Un Día is Juana Molina’s fifth album, in a career dedicated to following a most inspired and inspirational muse. It’s twelve years on from her debut, ‘Rara’ and, if that album perhaps struggled at first to find an audience, then that audience has grown surely and strongly with the albums that have followed.
But it’s not that Juana Molina has made concessions to the marketplace, or chased a more accessible sound; as is often the case with visionary artists, instead the world has caught up with her, the pop landscape shifting to create a new context, where the joyous ‘pop’ elements of her music make immediate sense.
Juana Molina’s new album is something of a peculiar experience for its listeners, as well as, perhaps, for its creator. The album is best listened to as a whole, and as in its title, meaning ‘One Day’, there arises a great sense of joy and hope from the album. At just eight tracks, the fifty minutes of music, though not particularly varied in style or pace, transport you into Juana Molina’s world, and help you to imagine your own.
The songs move seamlessly from one to the next, the human voice being their primary instrument. At one time, Juana Molina can be heard as an accompanying drone in the background, in offbeat notes more rhythmic than tuneful, and singing both melody and harmony (Listen to ‘¿Quién? (Suite)’ and ‘Vive Solo’). This is human music, coming from a human background, offset against a digital, electronic background. But it’s not a clash of sounds; on ‘Un Día’ electronica finds its place alongside the human voice – both are inextricably and hypnotically intertwined, so much so that at times it is difficult to tell what is human and what is electronic.
Being Argentinian, I guess it would be easy for Juana Molina to be pigeon-holed into the neglected ‘world’ genre, where great music ferments in a sub-underground before being released into the underground, then possibly making it into the mainstream. However, artists such as MIA, Amadou & Mariam and Sigur Ròs, for whom this to a greater or lesser extent has been the case, have severed the barriers between Western pop music and so-called ‘world’ music, and this may allow Juana Molina’s actually quite Western music to be less indiscriminately sidelined.
Juana Molina sings in Rioplatense Spanish on all of her five albums, which even if you can speak, is fairly difficult to understand in her lyrics here, as her voice tends to get lost in the mixes.

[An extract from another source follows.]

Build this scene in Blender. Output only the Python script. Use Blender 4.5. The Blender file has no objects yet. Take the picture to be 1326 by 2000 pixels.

However, not understanding appears to be the point. Take these lyrics from the subtle title track ‘Un Día’: “One day I will sing the songs with no lyrics and everyone can imagine for themselves if it’s about love, disappointment, banalities or about Plato.”
It is for the listener to take from it what he will, and the multitude of layers of electronica and voice means that you will most probably find what you want on this record. Think an earthier, more rhythmic version of Sigur Ròs.